You can checkout an interactive version of this plot at this link (it might take some time to load). By hovering over the points in the scatter plot of the top-left panel, you will find that galaxies with a red spectrum (more flux at longer wavelengths) will have weak emission lines.

In this project, I develoepd a semi-supervised deep learning algorithm to improve distance estimates of far-away galaxies (redshifts > 0.3).

Galactic distances are a key ingredient to understanding how the universe and galaxies formed and evolved. However, measuring distances reliably involves a resource-intensive method called spectroscopy. A more efficient (but less accurate) method is to estimate distances from galaxy images. With reliable spectroscopic measurements for a fraction of imaged galaxies, it is possible to train machine learning algorithms to estimate the distances of the remaining galaxies.

Deep Convolutional Neural Networks (CNNs) have been shown to be very effective at estimating distances to nearby galaxies from their ground-based images. However, these methods have not been tested for more distant galaxies due to limited training data. This is because of two main reasons: 1) For deep learning to make use of the images, the galaxies must be resolved. For distant galaxies, this requires space-based images. 2) Since distant galaxies are faint, it is difficult to obtain distance measurements for them in a reliable way, which are the labels needed to train deep learning models.

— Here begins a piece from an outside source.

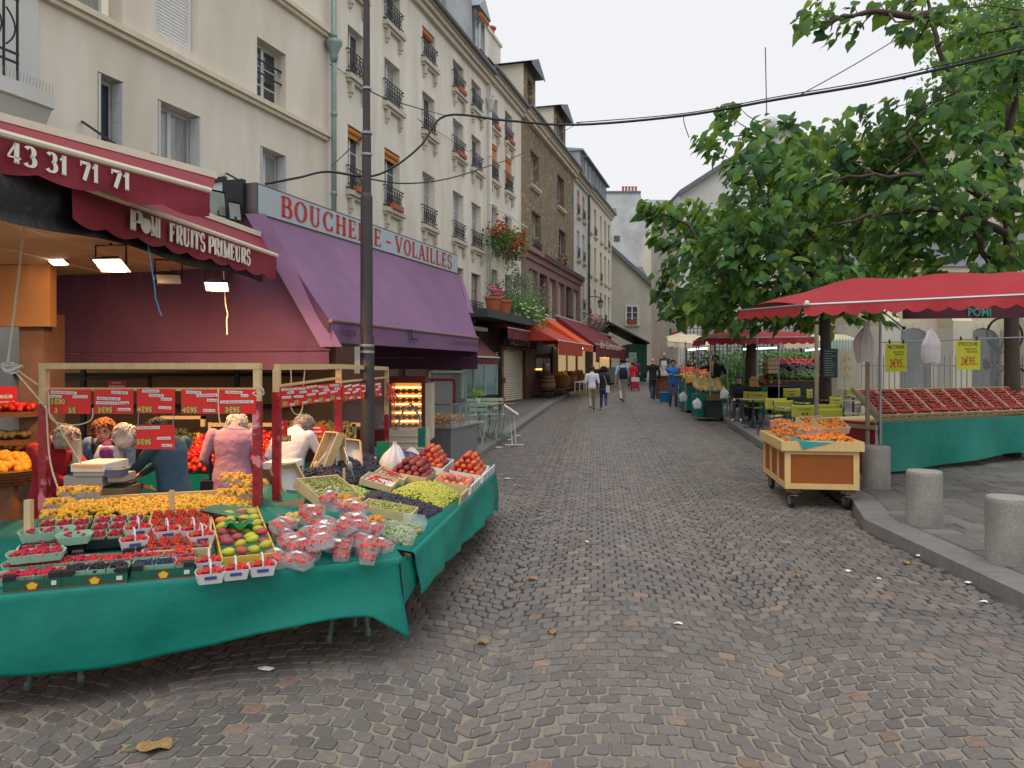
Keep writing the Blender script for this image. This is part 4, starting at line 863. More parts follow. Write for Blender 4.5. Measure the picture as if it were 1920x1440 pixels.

Upcoming space-based observatories, such as the Nancy Grace Roman Space Telescope, will resolve the first of these issues by providing high-resolution images of hundreds of millions of distant galaxies. A fraction of these galaxies will also have reliable distance measurements from ground-based spectroscopic instruments. Therefore, it will be possible to train deep learning algorithms to estimate distances for the remaining galaxies.

In this project, we curated a catalog of ~100,000 Hubble Space Telescope (HST) images, ~20,000 of which have reliable distance labels, to test deep learning algorithms in preparation for future observatories. In particular, we can test algorithms that we would apply to Roman data on HST data, since they are similar in spatial resolution and depth.

Our results show that a semi-supervised deep learning approach which makes use of unlabeled images outperforms fully supervised methods and traditional (not deep learning) estimates (both of which require redshift labels for all objects used in training). For bright galaxies, our method reduces bias by 87%, normalized median absolute deviation by 20%, and fraction of outliers by 47% compared to predictions from traditional methods (these are key metrics for assessing the performance of distance-estimating algorithms).

Our algorithm learns a low-dimensional representation of images by using unlabeled images with a color prediction loss and a contrastive learning loss. The labeled images are used with an additional distance prediciton loss to align the low-dimensional representation and make it ideal for distance prediction. The below figure shows the architecture of the model. Traditional methods only use the colors of galaxies to predict distances (or redshifts). By using the images directly, our algorithm also leverages pixel-level information (including morphology) to improve distance estimates. This is illustrated in the figure below. The top row shows three galaxies in our test set that have incorrect predictions from traditional methods, but correct predictions from our method. This is because other galaxies with the same colors (shown as the negibhors in photometry space), but not necessarily the same morphologies, have different distances (z_true). However, galaxies with the same colors and the same morphologies (shown as neighbors in the semi-supervised latent space) have similar distances.

Instruments that are used to detect Gravitational Waves (GWs), like the Laser Interferometer Gravitational Wave Observatory (LIGO), are very sensitive, making them susceptible to noise (including vibrations in the mirrors, earthquakes, and even traffic!). This makes it difficult to differentiate between real GWs and noise. The above figure shows 3 different signals from both LIGO detectors (Hanford and Livingston): the first two are noise, and the bottom one is a real GW signal. It is difficult to distinguish them by eye.

If the distribution of noise is known (for example, if it is Gaussian), then it is possible to use statistical methods to detect GWs. However, the noise is not Gaussian, and it is difficult to model it.

In this project, I used a normalizing flow, which is a generative AI model that can parameterize unknown distributions, to learn the noise distribution. Once the noise distribution is learned, it can be used to detect GWs by looking for outliers in the data.

With this model, I achieved a 92% AUC (Area Under the [ROC] Curve), which indicates that the model is highly capable of distinguishing between noise and GWs.

I am Lebanese-Armenian born and raised in the beautiful country of Lebanon. I enjoy rock climbing, playing football (soccer), and photography. I love exploring new places.